Loss/Profit at expiration
Maximum loss: Net premium paid + commissions.
Maximum profit: (Long put strike – short put strike) – net premium paid – commissions.
Profit/Loss diagram
Below we can see the profit/loss diagram for the put bear spread strategy. We assume that the long put has strike $30 and premium $3 and the short put has strike $25 and premium $1.
Put bear spread strategy example
In the daily chart of NTAP price is visiting a strong resistance (line 1) for the first time, so the possibility of a reversal is high. The market (SPY) at the same time is in a mid term uptrend and that’s why we believe that the price of the stock will not decline very much for the next month. Also near $28 we can spot a support (line 2) which will possibly prevent a farther downward movement. At the end of the day in point A, we can observe a dark cloud cover candlestick pattern which augments the possibility of a reversal.

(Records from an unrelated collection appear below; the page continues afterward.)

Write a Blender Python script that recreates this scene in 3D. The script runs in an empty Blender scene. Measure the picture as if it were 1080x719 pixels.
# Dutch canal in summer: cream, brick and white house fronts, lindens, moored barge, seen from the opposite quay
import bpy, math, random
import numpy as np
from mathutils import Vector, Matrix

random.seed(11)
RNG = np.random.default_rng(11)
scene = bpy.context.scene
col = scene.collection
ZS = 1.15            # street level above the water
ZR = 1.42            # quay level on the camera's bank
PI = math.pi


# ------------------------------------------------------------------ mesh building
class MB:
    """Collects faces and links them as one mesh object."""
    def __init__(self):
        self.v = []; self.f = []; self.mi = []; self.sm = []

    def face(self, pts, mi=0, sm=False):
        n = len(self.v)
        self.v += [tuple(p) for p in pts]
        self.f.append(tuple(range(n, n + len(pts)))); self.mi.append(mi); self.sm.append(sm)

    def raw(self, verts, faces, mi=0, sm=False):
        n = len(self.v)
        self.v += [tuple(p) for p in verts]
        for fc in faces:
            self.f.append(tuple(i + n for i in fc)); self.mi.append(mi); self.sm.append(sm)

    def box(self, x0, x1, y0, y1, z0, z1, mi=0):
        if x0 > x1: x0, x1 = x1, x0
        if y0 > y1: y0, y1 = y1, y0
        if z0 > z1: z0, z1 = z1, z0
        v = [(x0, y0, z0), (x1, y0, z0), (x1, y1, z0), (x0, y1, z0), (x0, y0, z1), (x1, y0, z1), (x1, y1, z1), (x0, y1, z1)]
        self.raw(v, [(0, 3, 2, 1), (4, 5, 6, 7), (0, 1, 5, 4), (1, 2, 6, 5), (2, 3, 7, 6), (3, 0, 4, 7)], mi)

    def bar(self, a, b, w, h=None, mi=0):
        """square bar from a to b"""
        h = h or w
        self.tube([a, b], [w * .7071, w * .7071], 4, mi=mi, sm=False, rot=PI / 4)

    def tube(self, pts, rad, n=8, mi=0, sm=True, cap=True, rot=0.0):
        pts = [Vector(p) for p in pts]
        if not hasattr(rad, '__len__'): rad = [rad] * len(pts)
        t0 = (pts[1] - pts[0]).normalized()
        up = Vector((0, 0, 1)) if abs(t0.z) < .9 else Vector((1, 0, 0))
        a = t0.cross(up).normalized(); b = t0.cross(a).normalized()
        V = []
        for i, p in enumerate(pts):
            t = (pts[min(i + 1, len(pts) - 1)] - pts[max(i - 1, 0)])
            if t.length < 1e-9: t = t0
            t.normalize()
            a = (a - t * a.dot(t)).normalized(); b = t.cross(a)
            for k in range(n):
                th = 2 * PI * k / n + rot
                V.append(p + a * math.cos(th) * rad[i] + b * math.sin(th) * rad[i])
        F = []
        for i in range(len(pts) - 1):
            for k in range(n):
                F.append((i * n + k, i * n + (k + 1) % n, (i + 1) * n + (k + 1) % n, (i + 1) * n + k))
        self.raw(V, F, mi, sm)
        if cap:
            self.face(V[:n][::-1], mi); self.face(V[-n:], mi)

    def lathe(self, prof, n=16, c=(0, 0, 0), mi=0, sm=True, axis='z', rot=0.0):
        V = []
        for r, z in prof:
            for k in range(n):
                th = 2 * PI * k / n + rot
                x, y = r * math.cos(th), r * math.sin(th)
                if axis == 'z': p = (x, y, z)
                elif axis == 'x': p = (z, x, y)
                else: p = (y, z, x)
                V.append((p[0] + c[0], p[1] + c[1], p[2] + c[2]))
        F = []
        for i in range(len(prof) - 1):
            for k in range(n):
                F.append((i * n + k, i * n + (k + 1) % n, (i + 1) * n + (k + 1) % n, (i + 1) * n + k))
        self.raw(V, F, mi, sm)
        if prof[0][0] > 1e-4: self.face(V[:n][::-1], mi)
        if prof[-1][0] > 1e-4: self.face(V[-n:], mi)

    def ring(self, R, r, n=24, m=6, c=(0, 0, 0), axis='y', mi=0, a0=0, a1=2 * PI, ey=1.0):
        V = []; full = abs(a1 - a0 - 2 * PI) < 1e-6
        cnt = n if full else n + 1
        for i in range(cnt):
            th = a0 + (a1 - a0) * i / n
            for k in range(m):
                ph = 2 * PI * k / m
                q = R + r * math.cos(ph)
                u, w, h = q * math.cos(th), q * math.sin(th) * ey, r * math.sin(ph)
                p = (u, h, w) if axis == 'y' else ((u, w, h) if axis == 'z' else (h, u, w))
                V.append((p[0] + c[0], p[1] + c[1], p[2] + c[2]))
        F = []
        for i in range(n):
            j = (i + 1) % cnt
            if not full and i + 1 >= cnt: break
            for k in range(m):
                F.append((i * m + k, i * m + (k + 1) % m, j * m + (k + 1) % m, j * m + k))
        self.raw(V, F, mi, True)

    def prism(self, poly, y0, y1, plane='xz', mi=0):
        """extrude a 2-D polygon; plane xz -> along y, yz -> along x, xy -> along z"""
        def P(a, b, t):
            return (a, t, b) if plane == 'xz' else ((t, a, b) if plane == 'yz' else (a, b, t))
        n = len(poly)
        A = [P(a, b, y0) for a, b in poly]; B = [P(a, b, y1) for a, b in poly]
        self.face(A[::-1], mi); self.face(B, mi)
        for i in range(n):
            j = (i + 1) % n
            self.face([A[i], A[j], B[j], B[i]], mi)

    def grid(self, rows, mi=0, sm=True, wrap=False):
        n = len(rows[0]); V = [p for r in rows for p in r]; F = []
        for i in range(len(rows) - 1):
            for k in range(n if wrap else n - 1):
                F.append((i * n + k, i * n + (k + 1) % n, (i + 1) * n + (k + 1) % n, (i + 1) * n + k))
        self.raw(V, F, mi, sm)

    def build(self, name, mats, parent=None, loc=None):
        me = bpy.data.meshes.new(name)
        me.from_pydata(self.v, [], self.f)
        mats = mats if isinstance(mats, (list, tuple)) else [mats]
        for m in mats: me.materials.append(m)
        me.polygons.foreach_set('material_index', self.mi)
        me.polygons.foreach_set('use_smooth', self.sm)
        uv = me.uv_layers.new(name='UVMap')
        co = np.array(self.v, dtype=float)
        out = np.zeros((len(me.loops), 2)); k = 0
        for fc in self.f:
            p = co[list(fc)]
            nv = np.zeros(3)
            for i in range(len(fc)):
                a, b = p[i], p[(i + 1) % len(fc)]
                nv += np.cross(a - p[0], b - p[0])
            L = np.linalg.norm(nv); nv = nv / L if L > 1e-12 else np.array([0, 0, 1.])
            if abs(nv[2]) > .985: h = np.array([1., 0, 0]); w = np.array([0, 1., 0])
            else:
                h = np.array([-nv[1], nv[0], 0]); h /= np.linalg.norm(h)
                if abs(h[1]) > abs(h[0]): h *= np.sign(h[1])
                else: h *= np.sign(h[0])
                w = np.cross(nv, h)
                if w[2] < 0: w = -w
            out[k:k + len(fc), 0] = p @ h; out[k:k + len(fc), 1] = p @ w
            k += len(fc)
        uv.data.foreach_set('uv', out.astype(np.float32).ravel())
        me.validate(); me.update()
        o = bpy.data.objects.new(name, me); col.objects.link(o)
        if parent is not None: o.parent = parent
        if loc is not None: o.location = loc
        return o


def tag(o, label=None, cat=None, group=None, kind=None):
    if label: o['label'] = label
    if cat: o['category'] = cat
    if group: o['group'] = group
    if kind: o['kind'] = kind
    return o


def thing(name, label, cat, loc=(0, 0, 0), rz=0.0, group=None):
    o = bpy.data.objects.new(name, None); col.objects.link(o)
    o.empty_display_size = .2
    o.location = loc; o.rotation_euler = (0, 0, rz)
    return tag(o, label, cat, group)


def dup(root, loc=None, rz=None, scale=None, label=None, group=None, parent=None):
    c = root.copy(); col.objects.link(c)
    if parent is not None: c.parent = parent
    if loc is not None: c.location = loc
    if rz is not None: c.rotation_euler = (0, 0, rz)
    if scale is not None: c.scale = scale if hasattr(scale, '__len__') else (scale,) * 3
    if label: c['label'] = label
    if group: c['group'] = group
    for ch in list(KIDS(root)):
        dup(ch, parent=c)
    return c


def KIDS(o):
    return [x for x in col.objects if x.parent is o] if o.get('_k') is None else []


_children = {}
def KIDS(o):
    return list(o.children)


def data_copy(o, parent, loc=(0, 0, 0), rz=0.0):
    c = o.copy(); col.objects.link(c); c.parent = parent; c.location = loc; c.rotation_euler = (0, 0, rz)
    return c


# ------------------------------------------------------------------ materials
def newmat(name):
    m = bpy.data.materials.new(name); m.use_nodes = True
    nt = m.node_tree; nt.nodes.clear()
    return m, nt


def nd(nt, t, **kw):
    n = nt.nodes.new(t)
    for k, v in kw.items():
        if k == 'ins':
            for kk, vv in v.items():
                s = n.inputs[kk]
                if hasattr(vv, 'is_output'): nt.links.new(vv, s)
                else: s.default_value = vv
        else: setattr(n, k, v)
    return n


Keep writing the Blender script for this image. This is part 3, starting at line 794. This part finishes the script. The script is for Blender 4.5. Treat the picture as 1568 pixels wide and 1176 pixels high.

We can buy 5 puts with strike $33, premium $2.50 and expiration after one month and write 5 puts with strike $28, premium $0.50 and the same expiration. If the stock after one month is at $28 or below, then we achieve the maximum profit which is $1500 minus commissions {[($33-$28)-($2.50-0.50)]x500}. If the stock at expiration is at or above $33, both puts are worthless (OTM) and we have the maximum loss which is $1000 plus commissions [($2.50-$0.50)x500]. Of course we can close any leg or the whole position before expiration if we find it useful.